Updated

Think you have problems with the IRS? A Texas man who with his late brother made billions from software, restaurants and the Michaels arts and crafts chain store has a tax bill of $3.2 billion.

The massive bill owed by Sam Wyly and the estate of Charles, three-quarters of which is interest and penalties, is believed to be the biggest in history. The IRS, presented it in court documents filed late Wednesday in U.S. Bankruptcy Court in Dallas, claiming Sam Wyly owes $2.03 billion in back taxes, penalties and interest from income generated from offshore trusts the brothers established more than two decades ago. The estate of Charles Wyly, who died in and Aspen, Colo., car crash in 2011, owes $1.2 billion, according to the agency.

But Wyly says he's paid his share, and plans to fight the bill in court.

“The IRS figures are baloney,” Sam Wyly, 80, told the Dallas Morning News.“I paid $160 million in taxes in the last 22 years, and my brother, Charles, paid $80 million. We firmly believe we have paid all the taxes we owe.

“We believe the IRS figures are so absurd as to undermine the credibility of the IRS,” he said.

The source of contention is trusts set up on the Isle of Man in the early 1990s to send a stream of $16 million per year to the brothers.

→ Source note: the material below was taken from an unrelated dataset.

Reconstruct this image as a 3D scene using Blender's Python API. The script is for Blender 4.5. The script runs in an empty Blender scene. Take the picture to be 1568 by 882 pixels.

The trusts, built with money from the brothers' various business interests, including Bonanza steakhouses, Michaels stores and a compuer services chain they started in the 1960s, are worth nearly $400 million, according to reports. Federal investigators, including ones from the Securities and Exchange Commission, say the brothers used the trusts to hide stock trades and avoid taxes.

Sam Wyly filed for Chapter 11 bankruptcy protection last fall and sought to settle claims by the SEC and IRS, Josiah Daniel, a Vinson & Elkins partner who represents Wyly, told the newspaper.

“This submission by the IRS is shocking,” Daniel said. “No one expected anything close to this amount. It may be unprecedented.”

Dee Wyly, Charles’ widow, filed for bankruptcy in Dallas last October.

“Dee Wyly has no idea how they arrived at these figures, nor does she have the means to pay such a gargantuan sum,” Stewart Thomas, a lawyer and longtime representative of the Wyly family, told the newspaper Thursday. “She and her late husband hired countless attorneys and accountants to advise them and help them fully comply with the IRS’ very complicated tax code. They have paid huge amounts of taxes every year, always intending to pay every penny they owe.”

U.S. Bankruptcy Judge Barbara Houser will hear arguments next January over the merits of the IRS’ claim, and then determine how much the parties owe.

Wyly founded University Computing in 1963 with $1,000 and developed it into a multimillion-dollar computer services company. In 1967, the brothers bought the restaurant chain, expanding it to 600 locations before selling at a huge profit in 1989. In 1982, the brothers bought the controlling interest in Michaels, growing the chain from a privately held company with $10 million in annual sales to a $1.2 billion public company 24 years later.